Raw data:
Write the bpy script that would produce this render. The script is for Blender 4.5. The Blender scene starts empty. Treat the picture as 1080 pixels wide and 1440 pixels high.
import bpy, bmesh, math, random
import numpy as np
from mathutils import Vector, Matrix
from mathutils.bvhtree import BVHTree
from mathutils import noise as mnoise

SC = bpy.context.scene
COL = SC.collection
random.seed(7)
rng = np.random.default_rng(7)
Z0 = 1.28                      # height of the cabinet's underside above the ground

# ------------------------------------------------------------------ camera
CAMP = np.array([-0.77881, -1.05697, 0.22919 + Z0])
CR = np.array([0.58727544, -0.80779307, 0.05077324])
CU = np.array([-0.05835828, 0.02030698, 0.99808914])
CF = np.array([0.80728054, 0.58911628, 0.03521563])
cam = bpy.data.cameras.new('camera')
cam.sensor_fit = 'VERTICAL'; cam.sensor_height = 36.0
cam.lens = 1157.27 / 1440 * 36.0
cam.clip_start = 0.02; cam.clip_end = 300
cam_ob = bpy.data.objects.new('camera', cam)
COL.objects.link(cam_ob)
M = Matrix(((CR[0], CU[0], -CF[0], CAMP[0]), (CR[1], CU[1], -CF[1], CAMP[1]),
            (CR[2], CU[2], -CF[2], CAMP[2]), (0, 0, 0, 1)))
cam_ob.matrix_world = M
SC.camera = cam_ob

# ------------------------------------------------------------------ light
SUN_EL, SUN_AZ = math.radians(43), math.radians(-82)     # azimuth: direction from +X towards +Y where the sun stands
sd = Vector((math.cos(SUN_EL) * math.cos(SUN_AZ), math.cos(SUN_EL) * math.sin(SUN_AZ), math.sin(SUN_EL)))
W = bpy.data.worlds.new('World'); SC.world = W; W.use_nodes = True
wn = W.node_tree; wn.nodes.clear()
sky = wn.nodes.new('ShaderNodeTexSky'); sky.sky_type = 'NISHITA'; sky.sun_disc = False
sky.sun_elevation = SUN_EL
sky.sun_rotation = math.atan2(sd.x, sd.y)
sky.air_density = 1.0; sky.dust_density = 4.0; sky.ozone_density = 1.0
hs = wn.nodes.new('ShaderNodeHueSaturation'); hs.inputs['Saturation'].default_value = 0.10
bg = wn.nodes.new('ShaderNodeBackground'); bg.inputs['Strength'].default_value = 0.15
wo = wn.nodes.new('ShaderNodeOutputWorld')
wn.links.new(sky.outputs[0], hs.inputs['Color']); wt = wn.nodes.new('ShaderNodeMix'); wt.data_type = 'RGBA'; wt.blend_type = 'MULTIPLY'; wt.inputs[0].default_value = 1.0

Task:
Reproduce only the lines from the top of the material through the one bearing "from mathutils import noise as mnoise", each exactly as it stands.

Written response:
Write the bpy script that would produce this render. The script is for Blender 4.5. The Blender scene starts empty. Treat the picture as 1080 pixels wide and 1440 pixels high.
import bpy, bmesh, math, random
import numpy as np
from mathutils import Vector, Matrix
from mathutils.bvhtree import BVHTree
from mathutils import noise as mnoise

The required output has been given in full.